Elijah’s mother insisted on the best education available for Elijah. Being gifted with great intellect, an entrepreneurial spirit and a thirst for leadership, he became an Episcopal pastor. He was on his way to greater leadership responsibilities until he became a born-again believer in Jesus Christ. This belief and the preaching which followed caused his dismissal from the church. He found himself and his family on the streets of the capital city Kampala trying to survive.

One Man, More Meat

His story was newsworthy, and a man from Norway contacted Elijah. He invited him to attend a Pentecostal Bible college. This new relationship brought his family safety and launched his new pastoral career. He became a proficient church planter, but he could not look past the millions of orphans wandering the streets. HIV ravaged the adult population of Uganda. Today, 49% of the country is under 15 years of age versus America at 20%. When the parents die, if there are no relatives, the children are left to fend for themselves.

Elijah fasted daily for 289 days while asking God what he would have him do. God’s answer was, “Serve the orphans of Uganda. Introduce them to Jesus. Educate them and encourage them to become the future leaders of Uganda.” He quit his job as pastor and walked 70 miles to visit his mother and tell her his plans. She laid hands on him and prayed for him and Ruth. They then walked to a remote piece of property his father had left him where they planned to build an orphanage.

God Works Through Relationships

On the way, they met a Muslim man who fed them. After some time together, this man gave Elijah a machete. Elijah and Ruth used this machete to build his first mud hut for orphans on the inherited property. Within two weeks, 188 orphans had joined them.

Once again newsworthy, Elijah was discovered by a man from Germany who contacted him. This German wanted to give them money in support. Elijah asked the man to come and visit. He said, “Do not send money. Stay with me and my family and serve the children of Uganda.” This man stayed for six months. When he returned to Germany, he told people in his church about his experience and also shared with a partner church in London. These churches became his first real donor base.

A newspaper story was written about Elijah and Ruth’s work with orphans.

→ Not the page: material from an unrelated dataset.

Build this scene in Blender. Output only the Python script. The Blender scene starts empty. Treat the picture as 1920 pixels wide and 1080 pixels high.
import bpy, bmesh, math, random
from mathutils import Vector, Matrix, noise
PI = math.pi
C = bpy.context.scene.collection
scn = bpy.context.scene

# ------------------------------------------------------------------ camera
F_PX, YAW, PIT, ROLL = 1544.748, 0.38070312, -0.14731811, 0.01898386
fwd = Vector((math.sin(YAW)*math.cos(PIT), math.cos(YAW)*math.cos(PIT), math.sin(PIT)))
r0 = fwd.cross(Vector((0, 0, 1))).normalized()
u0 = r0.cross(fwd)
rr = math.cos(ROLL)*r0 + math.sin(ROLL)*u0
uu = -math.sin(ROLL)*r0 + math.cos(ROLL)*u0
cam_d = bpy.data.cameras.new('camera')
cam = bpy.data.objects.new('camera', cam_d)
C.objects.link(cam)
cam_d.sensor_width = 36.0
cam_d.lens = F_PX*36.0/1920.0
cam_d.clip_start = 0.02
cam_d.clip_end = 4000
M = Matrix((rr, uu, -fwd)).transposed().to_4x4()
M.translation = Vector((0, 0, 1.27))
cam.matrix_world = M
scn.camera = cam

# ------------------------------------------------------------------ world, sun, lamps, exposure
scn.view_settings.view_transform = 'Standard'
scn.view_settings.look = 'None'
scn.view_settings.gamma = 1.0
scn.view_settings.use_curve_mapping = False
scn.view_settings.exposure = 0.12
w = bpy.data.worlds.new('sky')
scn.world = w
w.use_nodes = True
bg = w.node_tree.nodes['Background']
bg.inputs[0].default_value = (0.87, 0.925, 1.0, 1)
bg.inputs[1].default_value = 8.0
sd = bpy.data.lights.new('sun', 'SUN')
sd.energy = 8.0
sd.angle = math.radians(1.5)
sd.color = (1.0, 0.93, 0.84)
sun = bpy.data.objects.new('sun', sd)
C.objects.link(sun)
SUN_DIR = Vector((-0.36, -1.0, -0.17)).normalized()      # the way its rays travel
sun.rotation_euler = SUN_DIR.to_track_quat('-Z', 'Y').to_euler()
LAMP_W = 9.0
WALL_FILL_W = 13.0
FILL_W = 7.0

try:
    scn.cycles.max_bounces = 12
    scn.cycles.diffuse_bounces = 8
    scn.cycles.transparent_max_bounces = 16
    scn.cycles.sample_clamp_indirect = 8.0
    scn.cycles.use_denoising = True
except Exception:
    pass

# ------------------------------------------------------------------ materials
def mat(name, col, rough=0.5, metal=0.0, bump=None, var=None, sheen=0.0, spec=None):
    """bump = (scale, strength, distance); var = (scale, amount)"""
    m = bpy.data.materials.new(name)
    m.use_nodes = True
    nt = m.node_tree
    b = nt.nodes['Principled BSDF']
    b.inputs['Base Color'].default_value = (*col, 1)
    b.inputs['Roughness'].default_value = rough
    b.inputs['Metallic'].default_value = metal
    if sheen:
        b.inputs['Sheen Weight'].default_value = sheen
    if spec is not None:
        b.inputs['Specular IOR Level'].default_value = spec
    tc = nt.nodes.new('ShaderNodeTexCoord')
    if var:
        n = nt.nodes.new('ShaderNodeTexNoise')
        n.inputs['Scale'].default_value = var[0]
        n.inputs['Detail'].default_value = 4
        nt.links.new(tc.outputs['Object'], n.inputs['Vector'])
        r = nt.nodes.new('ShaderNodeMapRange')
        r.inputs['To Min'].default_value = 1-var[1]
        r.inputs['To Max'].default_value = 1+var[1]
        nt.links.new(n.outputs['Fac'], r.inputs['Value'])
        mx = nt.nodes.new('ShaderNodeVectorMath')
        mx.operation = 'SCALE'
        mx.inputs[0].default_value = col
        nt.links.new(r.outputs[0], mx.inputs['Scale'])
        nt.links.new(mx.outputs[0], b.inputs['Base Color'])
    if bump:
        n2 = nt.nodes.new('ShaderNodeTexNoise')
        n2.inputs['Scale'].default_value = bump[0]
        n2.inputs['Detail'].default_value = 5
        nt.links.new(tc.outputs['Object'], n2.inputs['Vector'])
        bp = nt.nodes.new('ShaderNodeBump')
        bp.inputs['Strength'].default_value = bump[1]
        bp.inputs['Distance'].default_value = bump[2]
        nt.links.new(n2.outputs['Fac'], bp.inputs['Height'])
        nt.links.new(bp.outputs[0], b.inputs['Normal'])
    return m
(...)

This led to an invitation by Rick Warren of Saddleback Church in Orange County, California. They were hosting a world-wide conference on HIV/AIDS and asked Elijah to represent East Africa. This trip to America is how I met Elijah.

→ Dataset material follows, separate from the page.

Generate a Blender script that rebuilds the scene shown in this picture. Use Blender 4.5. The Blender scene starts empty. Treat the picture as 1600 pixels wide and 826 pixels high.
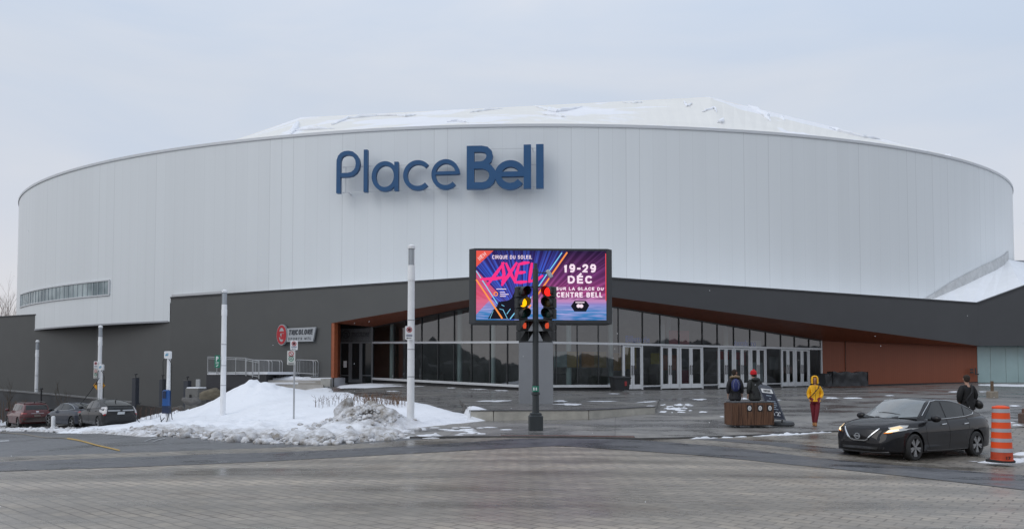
import bpy, bmesh, math, random
import numpy as np
from mathutils import Vector, Matrix, noise
from mathutils.bvhtree import BVHTree
R = math.radians
random.seed(7)
SC = bpy.context.scene
COL = SC.collection
# ------------------------------------------------------------------ camera
EYE = 1.8
PITCH = R(2.1)
FPX = 1155.0
cam_d = bpy.data.cameras.new('camera'); cam = bpy.data.objects.new('camera', cam_d); COL.objects.link(cam)
cam.location = (0, 0, EYE); cam.rotation_euler = (R(90) + PITCH, 0, 0)
cam_d.sensor_width = 36; cam_d.lens = 36 * FPX / 1600
cam_d.shift_y = (590 - FPX * math.tan(PITCH) - 413) / 1600
cam_d.clip_end = 4000
SC.camera = cam
# ------------------------------------------------------------------ light
SUN_EL, SUN_AZ = R(38), R(232)      # compass azimuth from +Y, clockwise: behind the viewer, to the left
w = bpy.data.worlds.new('World'); SC.world = w; w.use_nodes = True
nt = w.node_tree; N = nt.nodes; Lk = nt.links
bgn = N['Background']
sky = N.new('ShaderNodeTexSky'); sky.sky_type = 'NISHITA'; sky.sun_disc = False
sky.sun_elevation = SUN_EL; sky.sun_rotation = SUN_AZ; sky.air_density = 1.2; sky.dust_density = 2.0
tc = N.new('ShaderNodeTexCoord'); sp = N.new('ShaderNodeSeparateXYZ'); Lk.new(tc.outputs['Generated'], sp.inputs[0])
mp = N.new('ShaderNodeMapping'); mp.inputs['Scale'].default_value = (1.2, 1.2, 4.5); Lk.new(tc.outputs['Generated'], mp.inputs[0])
nz = N.new('ShaderNodeTexNoise'); nz.inputs['Scale'].default_value = 1.7; nz.inputs['Detail'].default_value = 5; nz.inputs['Distortion'].default_value = .4
Lk.new(mp.outputs[0], nz.inputs[0])
cr = N.new('ShaderNodeValToRGB')           # cloud deck, thin blue-grey to pale
cr.color_ramp.elements[0].position = .36; cr.color_ramp.elements[0].color = (5.9, 6.75, 8.1, 1)
cr.color_ramp.elements[1].position = .66; cr.color_ramp.elements[1].color = (7.0, 7.4, 8.15, 1)
Lk.new(nz.outputs[0], cr.inputs[0])
hz = N.new('ShaderNodeValToRGB')           # paler, warmer cloud low down
hz.color_ramp.elements[0].position = .02; hz.color_ramp.elements[0].color = (1, 1, 1, 1)
hz.color_ramp.elements[1].position = .32; hz.color_ramp.elements[1].color = (0, 0, 0, 1)
Lk.new(sp.outputs['Z'], hz.inputs[0])
m1 = N.new('ShaderNodeMixRGB'); m1.inputs[2].default_value = (7.7, 7.5, 7.7, 1); Lk.new(hz.outputs[0], m1.inputs[0]); Lk.new(cr.outputs[0], m1.inputs[1])
zen = N.new('ShaderNodeMapRange'); zen.inputs[1].default_value = .35; zen.inputs[2].default_value = 1; zen.inputs[3].default_value = 1; zen.inputs[4].default_value = 1.45
Lk.new(sp.outputs['Z'], zen.inputs[0])
vm = N.new('ShaderNodeVectorMath'); vm.operation = 'SCALE'; Lk.new(m1.outputs[0], vm.inputs[0]); Lk.new(zen.outputs[0], vm.inputs['Scale'])
m2 = N.new('ShaderNodeMixRGB'); m2.inputs[0].default_value = .93; Lk.new(sky.outputs[0], m2.inputs[1]); Lk.new(vm.outputs[0], m2.inputs[2])
Lk.new(m2.outputs[0], bgn.inputs[0]); bgn.inputs[1].default_value = .1
sl = bpy.data.lights.new('sun', 'SUN'); sl.energy = .6; sl.angle = R(35); sl.color = (1, .96, .9)
so = bpy.data.objects.new('sun', sl); COL.objects.link(so)
sd = Vector((math.sin(SUN_AZ) * math.cos(SUN_EL), math.cos(SUN_AZ) * math.cos(SUN_EL), math.sin(SUN_EL)))
so.rotation_euler = sd.to_track_quat('Z', 'Y').to_euler(); so.location = (-30, -30, 60)
SC.view_settings.view_transform = 'Standard'; SC.view_settings.look = 'None'
SC.view_settings.exposure = 0; SC.view_settings.gamma = 1; SC.view_settings.use_curve_mapping = False
SC.cycles.use_denoising = True; SC.cycles.max_bounces = 6; SC.cycles.transparent_max_bounces = 10
SC.cycles.caustics_reflective = False; SC.cycles.caustics_refractive = False

# ------------------------------------------------------------------ measuring helpers: a line of sight and a distance give a point in the place
Y0 = 590 - FPX * math.tan(PITCH)
def ray(px, py):
    X = (px - 800) / FPX; Y = -(py - Y0) / FPX
    return Vector((X, math.cos(PITCH) - Y * math.sin(PITCH), math.sin(PITCH) + Y * math.cos(PITCH)))
def at(px, py, d):
    r = ray(px, py); return Vector((0, 0, EYE)) + r * (d / r.y)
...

A couple in the London church asked their daughter and son-in-law to allow Elijah to stay at their house in Atlanta. They were part of a small church who adopted Elijah and his ministry and set out to introduce him to others in America. One of the church members was an active attendee at a Bible study I was hosting in 2007 at the Advanced Technology Development Center at Georgia Tech. He asked if he could bring Elijah to our meeting.

New Ministry Is Born

One Wednesday in June 2007, Pastor Elijah of Uganda walked in wearing the traditional flowing robe of Uganda. He introduced himself, his family and his mission, and then he began by saying, “Greetings from Uganda.” That simple introduction to me and the men and women in that room was the beginning of Hands of Love USA.

Pastor Elijah was introduced to the networks and churches of all the people in that room, including mine. These relationships allow him to continue to move closer to fulfilling his vision. God gave him the relationships which brought the much-needed expertise and funding to grow his church, ministry and schools in Uganda. It isn’t about the money. It is all about the relationships.

He sees his job as sharing his vision to build the next generation of leadership for the nation of Uganda. He knows God will put the people in his life who will work with him and support him in making this vision a reality. In eight years, he has never asked me for money. He always asks me to come to Uganda and help him transform his nation.

If you are an entrepreneur, you would do well to remember the profound words from Pastor Elijah’s mother, “Relationships are better than meat.”